### Information shown
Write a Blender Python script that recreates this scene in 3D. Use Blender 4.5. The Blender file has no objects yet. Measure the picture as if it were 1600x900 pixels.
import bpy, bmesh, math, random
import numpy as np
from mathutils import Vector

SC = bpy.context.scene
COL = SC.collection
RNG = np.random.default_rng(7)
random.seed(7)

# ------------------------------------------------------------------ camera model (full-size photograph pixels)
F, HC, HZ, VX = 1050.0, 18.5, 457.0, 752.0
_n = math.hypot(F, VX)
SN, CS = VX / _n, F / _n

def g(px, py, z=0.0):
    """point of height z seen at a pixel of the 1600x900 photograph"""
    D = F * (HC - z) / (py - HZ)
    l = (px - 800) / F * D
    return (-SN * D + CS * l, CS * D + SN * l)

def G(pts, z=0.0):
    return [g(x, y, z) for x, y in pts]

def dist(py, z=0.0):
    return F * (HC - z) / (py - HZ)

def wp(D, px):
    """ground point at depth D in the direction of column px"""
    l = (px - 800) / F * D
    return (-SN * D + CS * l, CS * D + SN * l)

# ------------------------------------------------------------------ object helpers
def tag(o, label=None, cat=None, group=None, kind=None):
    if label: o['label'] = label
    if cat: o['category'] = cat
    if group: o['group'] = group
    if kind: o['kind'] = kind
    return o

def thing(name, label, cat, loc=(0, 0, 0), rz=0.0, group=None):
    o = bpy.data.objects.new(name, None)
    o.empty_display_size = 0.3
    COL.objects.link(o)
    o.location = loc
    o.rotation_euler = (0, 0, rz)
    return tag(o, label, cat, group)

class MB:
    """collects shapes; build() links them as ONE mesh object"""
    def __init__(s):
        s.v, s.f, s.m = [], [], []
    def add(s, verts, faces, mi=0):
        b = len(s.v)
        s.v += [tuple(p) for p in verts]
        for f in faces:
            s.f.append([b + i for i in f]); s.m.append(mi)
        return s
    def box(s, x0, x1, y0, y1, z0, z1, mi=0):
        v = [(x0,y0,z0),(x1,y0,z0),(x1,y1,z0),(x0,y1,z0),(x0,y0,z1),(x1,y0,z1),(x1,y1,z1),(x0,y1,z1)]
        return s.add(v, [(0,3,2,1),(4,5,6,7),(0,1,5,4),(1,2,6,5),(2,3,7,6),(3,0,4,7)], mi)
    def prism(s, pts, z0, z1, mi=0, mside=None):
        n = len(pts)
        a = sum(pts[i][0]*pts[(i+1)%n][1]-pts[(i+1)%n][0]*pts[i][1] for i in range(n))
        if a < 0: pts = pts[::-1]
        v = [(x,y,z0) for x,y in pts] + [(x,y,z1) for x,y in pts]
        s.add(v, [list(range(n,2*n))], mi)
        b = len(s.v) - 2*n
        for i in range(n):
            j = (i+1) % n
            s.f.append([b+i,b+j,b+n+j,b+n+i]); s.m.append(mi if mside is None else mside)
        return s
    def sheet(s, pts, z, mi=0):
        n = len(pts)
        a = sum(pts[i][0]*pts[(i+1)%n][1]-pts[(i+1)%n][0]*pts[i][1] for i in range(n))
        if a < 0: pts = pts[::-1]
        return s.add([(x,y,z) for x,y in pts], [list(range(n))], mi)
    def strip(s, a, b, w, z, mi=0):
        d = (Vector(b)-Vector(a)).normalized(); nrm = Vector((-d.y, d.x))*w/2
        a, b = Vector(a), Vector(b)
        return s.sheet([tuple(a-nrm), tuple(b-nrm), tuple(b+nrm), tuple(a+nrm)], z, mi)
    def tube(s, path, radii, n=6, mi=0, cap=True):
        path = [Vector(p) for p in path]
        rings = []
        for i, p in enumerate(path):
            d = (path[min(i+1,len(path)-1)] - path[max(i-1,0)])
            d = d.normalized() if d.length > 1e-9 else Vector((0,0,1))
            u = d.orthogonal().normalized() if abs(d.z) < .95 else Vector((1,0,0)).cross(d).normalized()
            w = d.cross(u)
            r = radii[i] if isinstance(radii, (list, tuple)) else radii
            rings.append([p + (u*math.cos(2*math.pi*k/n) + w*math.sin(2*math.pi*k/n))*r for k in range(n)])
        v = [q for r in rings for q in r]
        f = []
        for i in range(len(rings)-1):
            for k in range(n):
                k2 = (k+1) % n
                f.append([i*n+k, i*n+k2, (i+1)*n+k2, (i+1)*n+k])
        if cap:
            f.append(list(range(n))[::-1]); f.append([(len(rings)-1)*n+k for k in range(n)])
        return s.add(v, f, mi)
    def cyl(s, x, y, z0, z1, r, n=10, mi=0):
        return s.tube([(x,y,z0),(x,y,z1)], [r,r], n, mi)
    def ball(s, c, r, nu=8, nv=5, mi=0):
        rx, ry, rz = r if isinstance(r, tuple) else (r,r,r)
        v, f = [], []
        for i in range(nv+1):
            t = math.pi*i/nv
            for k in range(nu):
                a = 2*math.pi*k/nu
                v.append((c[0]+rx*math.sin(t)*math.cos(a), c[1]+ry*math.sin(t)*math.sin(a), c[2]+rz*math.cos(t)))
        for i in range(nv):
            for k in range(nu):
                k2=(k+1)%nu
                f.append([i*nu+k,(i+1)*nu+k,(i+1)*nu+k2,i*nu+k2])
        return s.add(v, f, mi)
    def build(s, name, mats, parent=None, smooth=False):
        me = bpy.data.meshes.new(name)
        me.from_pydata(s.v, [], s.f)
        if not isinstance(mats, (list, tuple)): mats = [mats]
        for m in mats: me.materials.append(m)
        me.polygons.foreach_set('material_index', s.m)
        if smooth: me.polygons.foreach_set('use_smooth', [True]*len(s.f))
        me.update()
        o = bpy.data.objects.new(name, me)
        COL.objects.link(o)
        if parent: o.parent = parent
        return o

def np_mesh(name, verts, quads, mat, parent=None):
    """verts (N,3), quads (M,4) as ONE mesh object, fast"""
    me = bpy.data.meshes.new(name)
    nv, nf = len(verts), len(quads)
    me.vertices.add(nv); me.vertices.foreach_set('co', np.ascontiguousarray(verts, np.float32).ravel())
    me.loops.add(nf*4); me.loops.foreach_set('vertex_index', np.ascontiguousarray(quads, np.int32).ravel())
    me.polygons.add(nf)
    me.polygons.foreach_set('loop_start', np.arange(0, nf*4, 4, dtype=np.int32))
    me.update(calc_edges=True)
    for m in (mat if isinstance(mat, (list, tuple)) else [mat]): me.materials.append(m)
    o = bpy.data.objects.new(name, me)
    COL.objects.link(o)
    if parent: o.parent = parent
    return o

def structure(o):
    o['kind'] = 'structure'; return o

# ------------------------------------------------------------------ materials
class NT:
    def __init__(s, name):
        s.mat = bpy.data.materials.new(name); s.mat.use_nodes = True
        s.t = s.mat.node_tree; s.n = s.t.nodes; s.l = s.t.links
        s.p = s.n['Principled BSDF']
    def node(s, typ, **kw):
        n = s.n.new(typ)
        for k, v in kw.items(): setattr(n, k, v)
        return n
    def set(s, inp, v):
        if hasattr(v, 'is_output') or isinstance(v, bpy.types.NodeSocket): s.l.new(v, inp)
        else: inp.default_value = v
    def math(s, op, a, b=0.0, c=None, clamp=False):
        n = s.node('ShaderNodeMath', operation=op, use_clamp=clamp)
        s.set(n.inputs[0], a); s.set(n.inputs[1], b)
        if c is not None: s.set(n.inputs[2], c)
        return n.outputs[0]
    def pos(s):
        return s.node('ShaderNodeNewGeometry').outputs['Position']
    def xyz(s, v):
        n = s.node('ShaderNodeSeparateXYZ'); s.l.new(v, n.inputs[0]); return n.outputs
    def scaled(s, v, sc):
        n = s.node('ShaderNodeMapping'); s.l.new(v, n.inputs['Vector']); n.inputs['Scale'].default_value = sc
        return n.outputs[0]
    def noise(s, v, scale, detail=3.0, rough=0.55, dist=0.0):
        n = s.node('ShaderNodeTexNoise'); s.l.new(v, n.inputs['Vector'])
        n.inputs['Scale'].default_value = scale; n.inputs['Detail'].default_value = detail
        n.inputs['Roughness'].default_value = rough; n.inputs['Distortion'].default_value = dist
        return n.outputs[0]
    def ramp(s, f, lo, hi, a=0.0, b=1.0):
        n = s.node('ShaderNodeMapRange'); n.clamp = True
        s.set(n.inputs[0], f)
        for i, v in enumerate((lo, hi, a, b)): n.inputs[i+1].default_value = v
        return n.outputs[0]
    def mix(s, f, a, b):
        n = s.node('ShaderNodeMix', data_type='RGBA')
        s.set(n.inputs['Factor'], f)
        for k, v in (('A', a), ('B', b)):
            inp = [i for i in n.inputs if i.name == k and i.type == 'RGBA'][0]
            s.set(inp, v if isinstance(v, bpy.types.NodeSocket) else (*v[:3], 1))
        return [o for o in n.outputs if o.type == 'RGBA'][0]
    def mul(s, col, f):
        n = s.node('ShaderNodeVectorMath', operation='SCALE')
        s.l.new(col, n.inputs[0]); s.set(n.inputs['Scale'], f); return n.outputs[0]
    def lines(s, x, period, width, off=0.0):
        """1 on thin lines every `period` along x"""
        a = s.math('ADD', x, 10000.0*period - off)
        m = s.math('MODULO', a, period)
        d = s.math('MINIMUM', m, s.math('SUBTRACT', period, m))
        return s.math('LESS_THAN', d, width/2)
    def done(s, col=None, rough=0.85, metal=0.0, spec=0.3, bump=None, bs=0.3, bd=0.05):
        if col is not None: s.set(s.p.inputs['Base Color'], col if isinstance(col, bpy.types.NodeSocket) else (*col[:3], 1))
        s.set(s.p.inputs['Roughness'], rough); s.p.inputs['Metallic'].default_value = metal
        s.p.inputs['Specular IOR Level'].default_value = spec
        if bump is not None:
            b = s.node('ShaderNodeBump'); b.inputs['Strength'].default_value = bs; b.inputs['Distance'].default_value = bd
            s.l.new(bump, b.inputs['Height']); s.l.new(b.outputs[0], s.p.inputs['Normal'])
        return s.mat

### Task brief
Give back exactly the material above from its opening line to the line bearing "return tag(o, label, cat, group)".

### Full solution
Write a Blender Python script that recreates this scene in 3D. Use Blender 4.5. The Blender file has no objects yet. Measure the picture as if it were 1600x900 pixels.
import bpy, bmesh, math, random
import numpy as np
from mathutils import Vector

SC = bpy.context.scene
COL = SC.collection
RNG = np.random.default_rng(7)
random.seed(7)

# ------------------------------------------------------------------ camera model (full-size photograph pixels)
F, HC, HZ, VX = 1050.0, 18.5, 457.0, 752.0
_n = math.hypot(F, VX)
SN, CS = VX / _n, F / _n

def g(px, py, z=0.0):
    """point of height z seen at a pixel of the 1600x900 photograph"""
    D = F * (HC - z) / (py - HZ)
    l = (px - 800) / F * D
    return (-SN * D + CS * l, CS * D + SN * l)

def G(pts, z=0.0):
    return [g(x, y, z) for x, y in pts]

def dist(py, z=0.0):
    return F * (HC - z) / (py - HZ)

def wp(D, px):
    """ground point at depth D in the direction of column px"""
    l = (px - 800) / F * D
    return (-SN * D + CS * l, CS * D + SN * l)

# ------------------------------------------------------------------ object helpers
def tag(o, label=None, cat=None, group=None, kind=None):
    if label: o['label'] = label
    if cat: o['category'] = cat
    if group: o['group'] = group
    if kind: o['kind'] = kind
    return o

def thing(name, label, cat, loc=(0, 0, 0), rz=0.0, group=None):
    o = bpy.data.objects.new(name, None)
    o.empty_display_size = 0.3
    COL.objects.link(o)
    o.location = loc
    o.rotation_euler = (0, 0, rz)
    return tag(o, label, cat, group)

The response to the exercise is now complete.